Last updated: April 29th, 2025 at 10:25 am · Est. Reading Time: < 1 minute
There were three types of graves in pre-Islamic Arabia.
Grave of the Commoners
The grave of a common Arab was as simple as a trench covered by a pile of earth. A pre-Islamic Arab poet says:
Yes sure enough, in a grave, dug where the valley is bent
swathed in white I shall lie, white like an antelope’s back.1
Grave of the Well-Off
Grave of the better off dead was very similar to that one of the commoners, however, they got a funerary monument like a pile of stones.
Grave of the Rich and Elite
The rich and elite had magnificent tombs.
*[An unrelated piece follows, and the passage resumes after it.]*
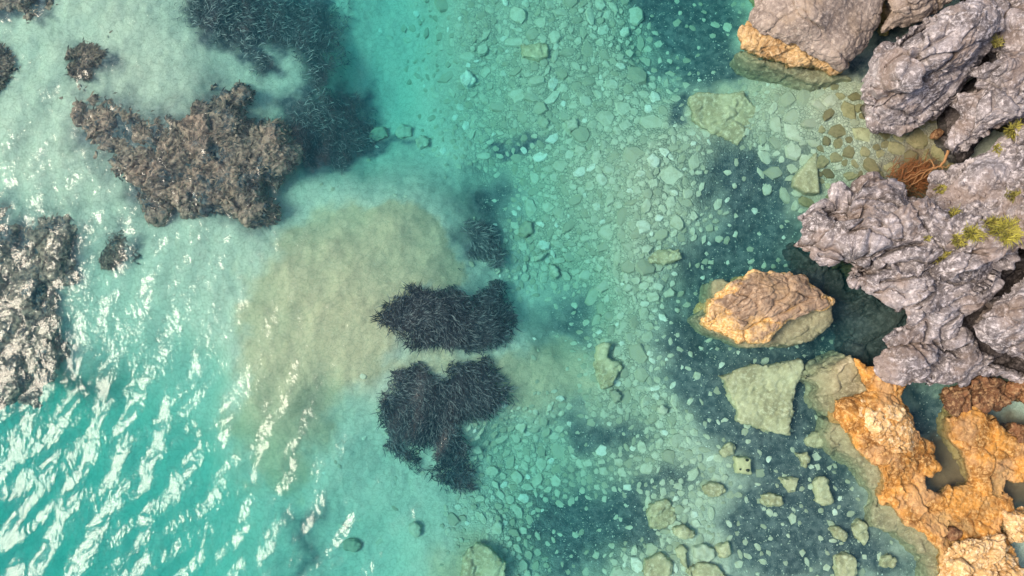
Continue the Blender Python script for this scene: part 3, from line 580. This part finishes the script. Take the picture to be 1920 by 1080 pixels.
slab([(1554,995),(1570,990),(1588,1002),(1584,1012),(1565,1010)], 'small oval stone left of the tall beige stone', seed=120)
slab([(1565,1048),(1585,1036),(1605,1045),(1608,1090),(1580,1100),(1570,1075)], 'large rounded beige stone on dark gravel at the bottom edge', seed=121, lift=.22)
slab([(1648,1045),(1665,1036),(1680,1050),(1672,1064),(1650,1062)], 'pale five-sided stone near the bottom edge beside the shelf ledge', seed=122)
slab([(1116,648),(1132,640),(1145,646),(1142,668),(1166,680),(1168,692),(1150,722),(1130,728),(1118,705)], 'long olive sunken slab with a second block on its lower half', seed=123, lift=.2)
slab([(1212,482),(1235,470),(1275,466),(1278,484),(1245,496),(1220,494)], 'yellow streaked oval slab at the right edge of the cobble bed', seed=124)
slab([(975,84),(1028,80),(1029,108),(1010,114),(978,106)], 'rectangular buff slab alone among cobbles near the top edge', seed=125, mat='sunken', wob=.03, a_big=.01)
slab([(1060,228),(1076,220),(1085,228),(1083,243),(1068,250),(1060,242)], 'bright white stone with a notched top in the upper cobble bed', seed=126, mat='stone')
slab([(1028,497),(1036,493),(1048,503),(1050,515),(1040,522),(1030,510)], 'bright bluish-white stone just right of the upper seagrass clump', seed=127, mat='stone')
slab([(1000,480),(1015,473),(1028,475),(1018,487),(1003,489)], 'pale flat oval stone above the bright bluish-white stone', seed=128, mat='stone')
slab([(974,425),(985,414),(998,418),(1000,436),(985,446),(972,440)], 'rounded greenish stone with a dark dent near the deep dark patch', seed=129, mat='stone')
slab([(768,985),(778,978),(792,986),(790,1004),(782,1010),(770,998)], 'lone pale egg-shaped stone below the lower seagrass clump', seed=130, mat='stone', a_big=.01)
slab([(642,1018),(652,1010),(672,1012),(678,1025),(665,1035),(648,1032)], 'faint round grey stone on the deep green bed near the bottom', seed=131, mat='stone', a_big=.01)
slab([(865,1080),(872,1045),(895,1018),(915,1025),(950,1055),(940,1110),(880,1120)], 'big sunken yellowish boulder cut by the bottom edge left of centre', seed=132, lift=.35)
slab([(690,255),(700,240),(722,238),(728,256),(712,268),(694,266)], 'pale boulder in the dark weed right of the biggest reef, left one of three', seed=136, mat='stone')
slab([(742,240),(755,232),(772,238),(775,254),(756,260),(744,254)], 'pale boulder in the dark weed right of the biggest reef, middle one of three', seed=137, mat='stone')
slab([(780,262),(790,252),(806,258),(802,272),(786,282)], 'pale boulder in the dark weed right of the biggest reef, right one of three', seed=138, mat='stone')
slab([(862,142),(875,130),(890,140),(893,155),(878,165),(865,155)], 'round pale stone left of the rectangular buff slab, upper bed', seed=133, mat='stone')
slab([(1232,766),(1244,758),(1257,766),(1255,776),(1244,780),(1234,774)], 'white rounded stone on the edge of the dark gravel, left of the largest slab', seed=134, mat='stone')
slab([(1143,735),(1155,728),(1166,742),(1164,752),(1152,756)], 'bright white stone just below the long olive slab', seed=135, mat='stone')

# ------------------------------------------------------------------ loose stones
def stone_proto(k, seed, flat):
    r = np.random.default_rng(seed); t = (np.arange(k) + r.uniform(-.3, .3, k)) * 2 * math.pi / k
    rad = r.uniform(.70, 1.18, k); sx, sy = 1, r.uniform(.62, 1); sk = r.uniform(-.3, .3, 2)
    def ring(s, z): return np.stack([rad * s * np.cos(t) * sx, rad * s * np.sin(t) * sy, z + s * (sk[0] * np.cos(t) + sk[1] * np.sin(t)) * .35 + r.uniform(-.05, .05, k)], 1)
    rg = [ring(.85, -.45 * flat), ring(1, .05), ring(.84, .42 * flat)]
    V = np.concatenate(rg + [[[sk[0] * .05, 0, .55 * flat]]])
    Q = [[a * k + i, a * k + (i + 1) % k, (a + 1) * k + (i + 1) % k, (a + 1) * k + i] for a in (0, 1) for i in range(k)]
    T = [[2 * k + i, 2 * k + (i + 1) % k, 3 * k] for i in range(k)]
    return V, np.array(Q), np.array(T)
PROTO = [stone_proto(int(rng.integers(6, 10)), 900 + i, rng.uniform(.5, .95)) for i in range(18)]
SMALLP = [stone_proto(6, 950 + i, rng.uniform(.6, 1)) for i in range(12)]
LAND = [np.array([(1490,462),(1530,490),(1570,530),(1640,565),(1700,580),(1690,690),(1600,665),(1575,600),(1510,530)]), *[np.array(p) for p in ([(1412,-150),(1408,0),(1388,62),(1400,90),(1530,129),(1575,138),(1602,115),(1690,-150)], [(1618,150),(1680,70),(1780,15),(1850,5),(1840,130),(1750,226),(1700,240),(1640,240),(1616,200)],
  [(1835,0),(1835,140),(1770,180),(1770,280),(1790,312),(1745,332),(1700,374),(1620,350),(1495,405),(1507,458),(1570,502),(1640,563),(1682,578),(1655,660),(1590,670),(1562,780),(1650,900),(1690,970),(1770,1040),(1770,1200),(2100,1200),(2100,-100)],
  [(1388,522),(1465,515),(1563,562),(1490,645),(1330,640),(1305,600)], [(1508,706),(1592,664),(1625,735),(1650,900),(1770,1000),(1750,1100),(1640,985),(1552,818),(1535,750)])]]
PEBG, SILTG, WEED_SHADEG, GOLDG = (a.reshape(nI, nJ) for a in (pebm, siltm, weed_shadem, goldm))
COVE = [(1420,290),(1470,130),(1640,190),(1800,240),(1780,390),(1490,390),(1430,350)]
def inside(PX, PY, P, g=0): return sdpoly(PX, PY, P) < g
def scatter():
    sizes = np.concatenate([rng.uniform(16, 25, 44), rng.uniform(11, 16, 190), rng.uniform(8, 11, 620), rng.uniform(5.5, 8, 2000), rng.uniform(3.6, 5.5, 4800), rng.uniform(2.6, 3.6, 2500)])
    csz = np.concatenate([rng.uniform(18, 27, 16), rng.uniform(12, 18, 60), rng.uniform(8, 12, 220), rng.uniform(5, 8, 520), rng.uniform(3, 5, 300)])
    cell = 24; hashg = {}; out = []
    def put(a, b, r_):
        for i in range(int((a - r_) // cell), int((a + r_) // cell) + 1):
            for j in range(int((b - r_) // cell), int((b + r_) // cell) + 1): hashg.setdefault((i, j), []).append((a, b, r_))
    for a, b, r_ in TAKEN: put(a, b, r_ * .9)
    def run(sizes, PX, PY, cove, si):
        k = 0
        for s in np.sort(sizes)[::-1]:
            for _ in range(14):
                if k >= len(PX): return
                a, b = PX[k], PY[k]; k += 1; ok = True
                for i in range(int((a - s) // cell), int((a + s) // cell) + 1):
                    for j in range(int((b - s) // cell), int((b + s) // cell) + 1):
                        for (qa, qb, qr) in hashg.get((i, j), ()):
                            if (qa - a) ** 2 + (qb - b) ** 2 < (.76 * (qr + s)) ** 2: ok = False; break
                        if not ok: break
                    if not ok: break
                if ok:
                    put(a, b, s); out.append((a, b, s, cove, si[k - 1])); break
    def pool(n, x0, x1):
        PX = rng.uniform(x0, x1, n); PY = rng.uniform(-30, 1110, n)
        t = (-1.6 - CAM_H) / (_f[2] + _u[2] * (540 - PY) / FX); X = (PX - 960) / FX * t; Y = (_f[1] + _u[1] * (540 - PY) / FX) * t
        land = np.zeros(n, bool)
        for L in LAND: land |= inside(PX, PY, L, -2)
        pb, si, we, go = (grid_at(G, X, Y) for G in (PEBG, SILTG, WEED_SHADEG, GOLDG)); cv = inside(PX, PY, COVE)
        w = (pb * (1 - si) ** 3 + .004 * si + .004 * (PX > 600)) * (1 - .97 * we) * (1 - .9 * go) * np.where(PX < 960, .30, 1) * ~land
        return PX, PY, w, si, cv, land
    PX, PY, w, si, cv, land = pool(30000, 1330, 1800); k = cv & ~land; run(csz, PX[k], PY[k], True, si[k])
    PX, PY, w, si, cv, land = pool(420000, -10, 1860); k = ~cv & (rng.random(len(w)) < w); run(sizes, PX[k], PY[k], False, si[k])
    out.sort(key=lambda q_: -q_[2])
    return out
ST = scatter()
pm = [mesh_np('stone', V, [Q, T], False) for V, Q, T in PROTO]; pmc = [m_.copy() for m_ in pm]
for m_ in pm: m_.materials.append(M['stone'])
for m_ in pmc: m_.materials.append(M['cove_stone'])
PXM = CAM_H / FX * 1.07
_sa = np.array([q_[0] for q_ in ST]); _sb = np.array([q_[1] for q_ in ST]); _z = np.full(len(ST), -1.6)
def many(pa_, pb_, z_):
    t = (z_ - CAM_H) / (_f[2] + _u[2] * (540 - pb_) / FX); return np.stack([(pa_ - 960) / FX * t, (_f[1] + _u[1] * (540 - pb_) / FX) * t, z_], 1)
for _ in range(4):
    P0 = many(_sa, _sb, _z); _z = bedz(P0[:, 0], P0[:, 1])
P0 = many(_sa, _sb, _z)
acc = {'bed': [[], [], [], 0], 'cove': [[], [], [], 0]}
PASP = [np.ptp(V[:, 1]) / np.ptp(V[:, 0]) for V, Q, T in PROTO]
MARKS = [('the buff rectangular slab', 1003, 97), ('the notched white stone', 1073, 235), ('the bluish-white stone', 1038, 508), ('the islet', 1430, 575), ('the long olive slab', 1140, 685), ('the largest square slab', 1440, 745), ('the yellow streaked slab', 1245, 483), ('the upper seagrass clump', 900, 590),
  ('the lower seagrass clump', 900, 740), ('the broad yellowish slab', 1360, 215), ('the triangular slab', 1515, 330), ('the egg-shaped boulder', 1690, 190), ('the top boulder', 1500, 70), ('the holed block', 1393, 873), ('the ochre square slab', 1243, 967), ('the bright oval stone', 1322, 1037), ('the driftwood', 1725, 325),
  ('the pear-shaped stone', 1545, 920), ('the dark deep patch', 905, 455), ('the headland tip', 1510, 425), ('the hanging seagrass tuft', 855, 880), ('the big sunken boulder', 905, 1065), ('the round stone by the upper bed', 876, 147), ('the white stone under the long slab', 1155, 742)]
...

Hassan bin Thabit talks about such a tomb when he says, “The Sons of Jafna are around the tomb of their father.” 2
Further Reading
History of Islam, Social Structure of Pre-Islamic Arabs, https://historyofislam.org/social-structure-of-pre-islamic-arabs/
Footnotes
- ‘Abid ibn al-Abras. The Dīwāns of ‘Abīd ibn al-Abraṣ, of Asad, and ‘Āmir ibh aṭ-Ṭufail, of ‘Amir ibn Ṣa’ṣa’ah, ed. and trans. Charles Lyall (Leyden, E. J. W. Gibb Memorial, 1913), 60, ode 28, Poet: ‘Abid.
- Ḥassān bin Thābit, The Dīwan of Hassān B. Thābit, ed. Hartwig Hirschfeld (Leyden: E. J. W. Gibb Memorial, 1910), I, 74, verse 11.